## [TASK TO CARRY OUT]
Retype the listing below line for line, but only from the line with "Write a Blender" down to the line with "from mathutils import Vector, Matrix", inclusive. Pictures stay out.

## [THE DATA]
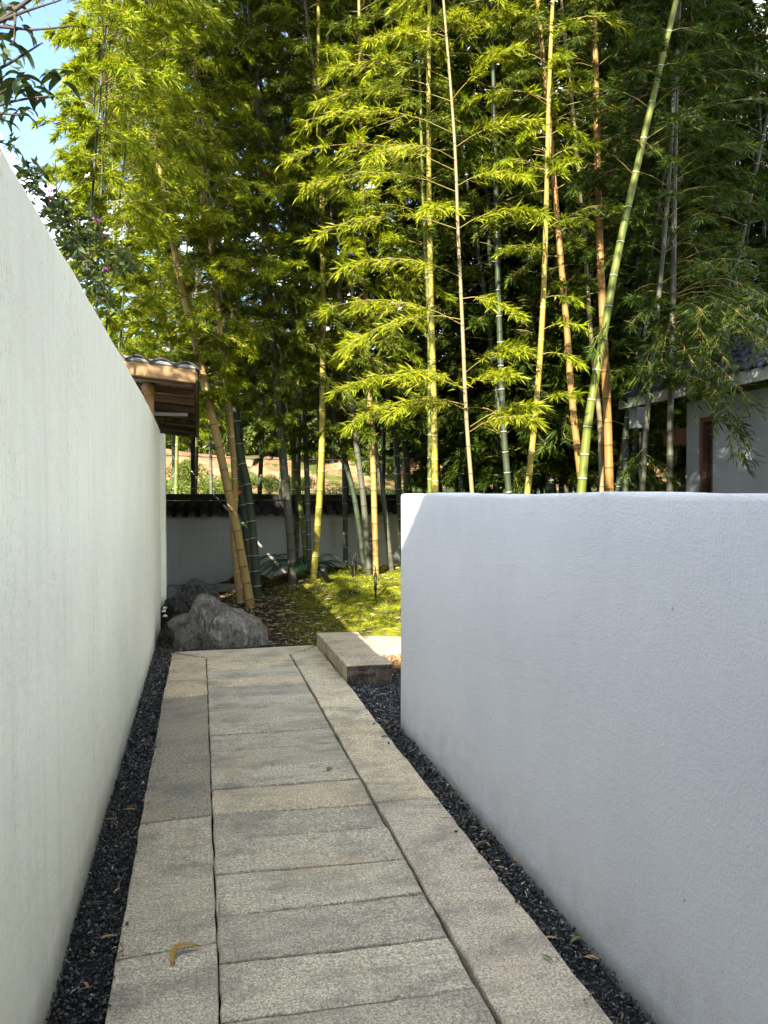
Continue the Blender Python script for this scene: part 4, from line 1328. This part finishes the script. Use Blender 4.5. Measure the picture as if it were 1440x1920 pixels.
# ------------------------------------------------------------------ house on the right
HX, HE, HY1 = 6.43, 5.95, 9.28
house = empty('house', (HX, 7, 0), 'grey plastered house with slate tiled roof behind the low right wall', 'house')
w0, w1 = ground(1311, 928.01).y, 0
wy0 = 9.02; wy1 = 8.72      # window slit along y
for y0, y1, z0, z1 in ((wy0, HY1, -.1, 2.85), (2.0, wy1, -.1, 2.85), (wy1, wy0, 2.62, 2.85), (wy1, wy0, -.1, .7)):
    bm = bmesh.new(); box_bm(bm, (HX, y0, z0), (HX + .22, y1, z1)); link('wall', bm_mesh('wall', bm), M['plaster_house'], house)
bm = bmesh.new(); box_bm(bm, (HX + .22, HY1 - .2, -.1), (11, HY1, 2.85)); link('wall', bm_mesh('wall', bm), M['plaster_house'], house)
win = empty('window', (HX, wy1, .7)); win.parent = house
win.matrix_parent_inverse = Matrix.Translation(house.location).inverted()
for y0, y1, z0, z1 in ((wy1 + .002, wy1 + .06, .7, 2.618), (wy0 - .06, wy0 - .002, .7, 2.618), (wy1 + .06, wy0 - .06, 2.56, 2.618), (wy1 + .06, wy0 - .06, 1.5, 1.54)):
    bm = bmesh.new(); box_bm(bm, (HX + .02, y0, z0), (HX + .12, y1, z1), .004); q = link('frame', bm_mesh('frame', bm), M['dark_wood']); q.parent = win; q.matrix_parent_inverse = Matrix.Translation((HX, wy1, .7)).inverted()
bm = bmesh.new(); box_bm(bm, (HX + .09, wy1 + .05, .7), (HX + .10, wy0 - .05, 2.6)); q = link('pane', bm_mesh('pane', bm), M['glass']); q.parent = win; q.matrix_parent_inverse = Matrix.Translation((HX, wy1, .7)).inverted()
RA = rad(27); RT = math.tan(RA); REND = 10.15


def hroof(x): return 2.98 + (x - HE) * RT


bm = bmesh.new()
pr = [(HE, 2.86), (HE, 2.975), (9.2, hroof(9.2) - .005), (9.2, hroof(9.2) - .15)]
va = [bm.verts.new((x, 1.0, z)) for x, z in pr]; vb = [bm.verts.new((x, REND, z)) for x, z in pr]
bm.faces.new(va); bm.faces.new(vb)
for i in range(4): bm.faces.new((va[i], va[(i + 1) % 4], vb[(i + 1) % 4], vb[i]))
link('roof_deck', bm_mesh('roof_deck', bm), M['white_paint'], house)
bm = bmesh.new(); box_bm(bm, (HE - .03, 1.0, 2.84), (HE - .001, REND + .02, 2.985), .006); link('eave_beam', bm_mesh('eave_beam', bm), M['white_paint'], house)
bm = bmesh.new(); box_bm(bm, (HE + .12, REND - .22, 2.56), (HE + .32, REND - .02, 2.858), .006); link('bracket', bm_mesh('bracket', bm), M['plaster_house'], house)
tube('porch_post', [(HE + .24, REND - .12, -.1), (HE + .24, REND - .12, 2.56)], .022, M['black_metal'], house, 8)
bm = bmesh.new(); box_bm(bm, (HX + .05, HY1 + .002, 2.30), (HX + .25, REND - .25, 2.52), .0); link('porch_beam', bm_mesh('porch_beam', bm), M['dark_wood'], house)
# tiles: overlapping courses, one curved row mesh shared down the slope
bm = bmesh.new()
Lc = .34
for c in range(11):
    xa = c * Lc * math.cos(RA) - .06
    n = 5
    rows = []
    for x, lift in ((xa, .045), (xa + Lc * 1.12 * math.cos(RA), .012)):
        rows.append([bm.verts.new((x, -.105 + .21 * k / n, (x) * RT + lift + .048 * math.sin(math.pi * k / n))) for k in range(n + 1)])
    for k in range(n): bm.faces.new((rows[0][k], rows[0][k + 1], rows[1][k + 1], rows[1][k]))
    lip = [bm.verts.new((xa, v.co.y, v.co.z - .035)) for v in rows[0]]
    for k in range(n): bm.faces.new((rows[0][k], lip[k], lip[k + 1], rows[0][k + 1]))
TR = bm_mesh('tile_row', bm); TR.materials.append(M['tile_house'])
y = REND - .08
while y > 4.0:
    q = link('tile_row', TR, None, house, world=True); q.location = (HE, y, 2.98 + random.uniform(-.004, .004)); y -= .212

# ------------------------------------------------------------------ fan palm, lights and stakes on the mound
def frond(base, az, L, up, n=24):
    ax = np.array([math.cos(az), math.sin(az), 0.0]); zz = np.array([0, 0, 1.0])
    t = np.linspace(.0, 1, 12)
    pos = lambda t: np.array(base) + ax * (L * t)[:, None] + zz * (L * (up * t - (up * .6 + .35) * t * t))[:, None]
    V, F = tube_arrays(pos(t), np.linspace(.007, .002, 12), 4)
    tt = np.linspace(.22, 1, n).repeat(2)
    p = pos(tt)
    sd = np.array([-ax[1], ax[0], 0.0]); sg = np.tile([1, -1], n)[:, None]
    d = ax * .75 + sd * sg * .8 + zz * (.10 - .7 * tt[:, None] ** 2)
    d /= np.linalg.norm(d, axis=1, keepdims=True)
    ll = L * .36 * np.sin(np.pi * (tt * .8 + .16)) + .03
    V2, F2 = blade_arrays(p, d, ll, np.full(len(p), .015), np.tile(zz, (len(p), 1)))
    return np.concatenate([V, V2]), np.concatenate([F, F2 + len(V)])


pc = pix(565, 1085, 12.05)
palm = empty('palm', (pc.x, pc.y, mound_h(pc.x, pc.y)), 'dark feathery palm spreading behind the thick grey bamboo', 'palm')
for i in range(26):
    a = i * 2.4 + random.uniform(-.3, .3)
    V, F = frond((pc.x + random.uniform(-.1, .1), pc.y + random.uniform(-.05, .05), mound_h(pc.x, pc.y) + .05), a, random.uniform(.5, .85), random.uniform(.6, 1.5))
    link('frond', np_mesh('frond', V, F), M['palm_leaf'], palm)


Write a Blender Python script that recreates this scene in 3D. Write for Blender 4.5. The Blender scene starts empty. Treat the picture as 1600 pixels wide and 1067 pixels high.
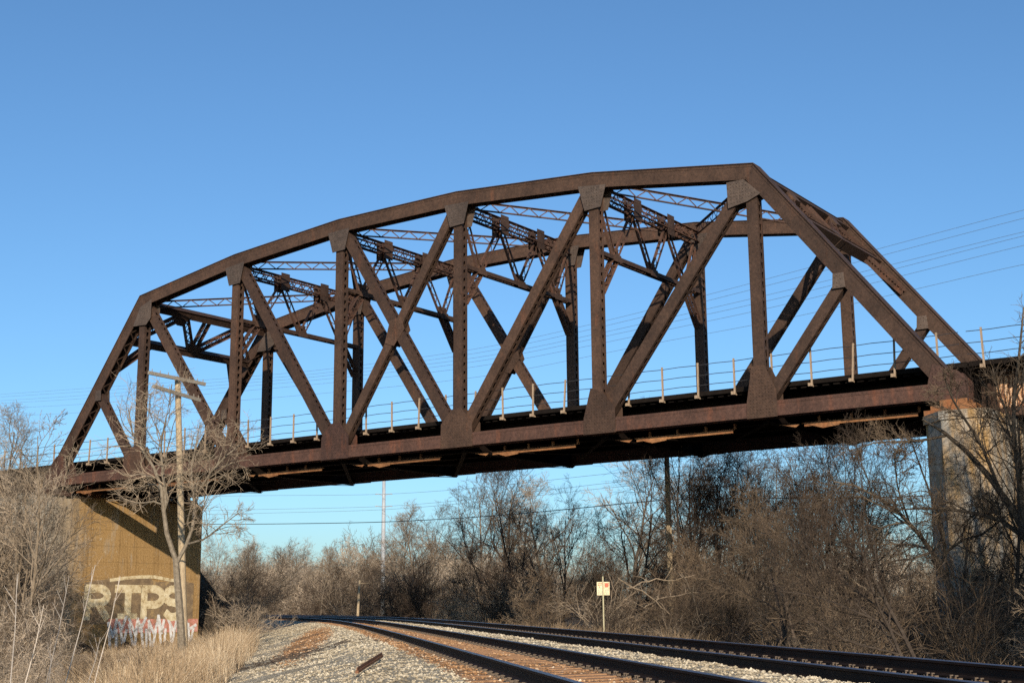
import bpy, math, random
import numpy as np
from mathutils import Vector, Matrix

rad = math.radians
scene = bpy.context.scene
col = scene.collection
rnd = random.Random(7)

# ------------------------------------------------------------------ frame of reference
# x runs along the bridge, y across it (away from the camera), z up; z = 0 is the top of the nearest rail.
CZ = 0.70                       # camera height above that rail
CX, CY = 61.56, -43.852
YAW, PITCH, ROLL, F = -0.61937, 0.199958, -0.0082385, 2074.66
BZ = 7.70                       # centre line of the bottom chords
FH = np.array([math.sin(YAW), math.cos(YAW)])
RH = np.array([math.cos(YAW), -math.sin(YAW)])

def P(px, D, z=0.0):
    """plan position of something standing D metres ahead, in the direction of photo column px"""
    zc = D * math.cos(PITCH) + (z - CZ) * math.sin(PITCH)
    q = np.array([CX, CY]) + FH * D + RH * ((px - 800) / F * zc)
    return float(q[0]), float(q[1])

def Z(px, py, D):
    py = py + (px - 800) * 0.00825
    return CZ + D * math.tan(PITCH + math.atan((533.5 - py) / F))

# ------------------------------------------------------------------ object helpers
def link(o, parent=None):
    col.objects.link(o)
    if parent is not None:
        o.parent = parent
    return o

def tag(o, label=None, cat=None, group=None, kind=None):
    if label: o['label'] = label
    if cat: o['category'] = cat
    if group: o['group'] = group
    if kind: o['kind'] = kind
    return o

def empty(name, loc=(0, 0, 0), rz=0.0, parent=None):
    o = bpy.data.objects.new(name, None)
    o.empty_display_size = 0.3
    link(o, parent)
    o.location = loc
    o.rotation_euler = (0, 0, rz)
    return o

def copy_tree(o, parent=None):
    c = o.copy()
    col.objects.link(c)
    if parent is not None:
        c.parent = parent
    for ch in list(o.children):
        copy_tree(ch, c)
    return c

def mesh_from(name, V, Fc, mats, parent=None, midx=None, smooth=False, attrs=None):
    """V (n,3); Fc: list of arrays (m,k)"""
    me = bpy.data.meshes.new(name)
    V = np.asarray(V, dtype=np.float32)
    Fs = [np.asarray(f, dtype=np.int32) for f in Fc if len(f)]
    nv = len(V)
    me.vertices.add(nv)
    me.vertices.foreach_set('co', V.ravel())
    loops = np.concatenate([f.ravel() for f in Fs])
    tot = np.concatenate([np.full(len(f), f.shape[1], dtype=np.int32) for f in Fs])
    start = np.concatenate([[0], np.cumsum(tot)[:-1]]).astype(np.int32)
    me.loops.add(len(loops))
    me.loops.foreach_set('vertex_index', loops)
    me.polygons.add(len(tot))
    me.polygons.foreach_set('loop_start', start)
    me.polygons.foreach_set('loop_total', tot)
    if midx is not None:
        me.polygons.foreach_set('material_index', np.asarray(midx, dtype=np.int32))
    me.polygons.foreach_set('use_smooth', np.full(len(tot), bool(smooth), dtype=bool))
    for m in (mats if isinstance(mats, (list, tuple)) else [mats]):
        me.materials.append(m)
    if attrs:
        for k, a in attrs.items():
            at = me.attributes.new(k, 'FLOAT', 'POINT')
            at.data.foreach_set('value', np.asarray(a, dtype=np.float32))
    me.update(calc_edges=True)
    me.validate()
    o = bpy.data.objects.new(name, me)
    return link(o, parent)

CUBE = np.array([[-1, -1, -1], [1, -1, -1], [1, 1, -1], [-1, 1, -1], [-1, -1, 1], [1, -1, 1], [1, 1, 1], [-1, 1, 1]], float) * .5
CF = np.array([[0, 3, 2, 1], [4, 5, 6, 7], [0, 1, 5, 4], [1, 2, 6, 5], [2, 3, 7, 6], [3, 0, 4, 7]])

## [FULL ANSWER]
Write a Blender Python script that recreates this scene in 3D. Write for Blender 4.5. The Blender scene starts empty. Treat the picture as 1600 pixels wide and 1067 pixels high.
import bpy, math, random
import numpy as np
from mathutils import Vector, Matrix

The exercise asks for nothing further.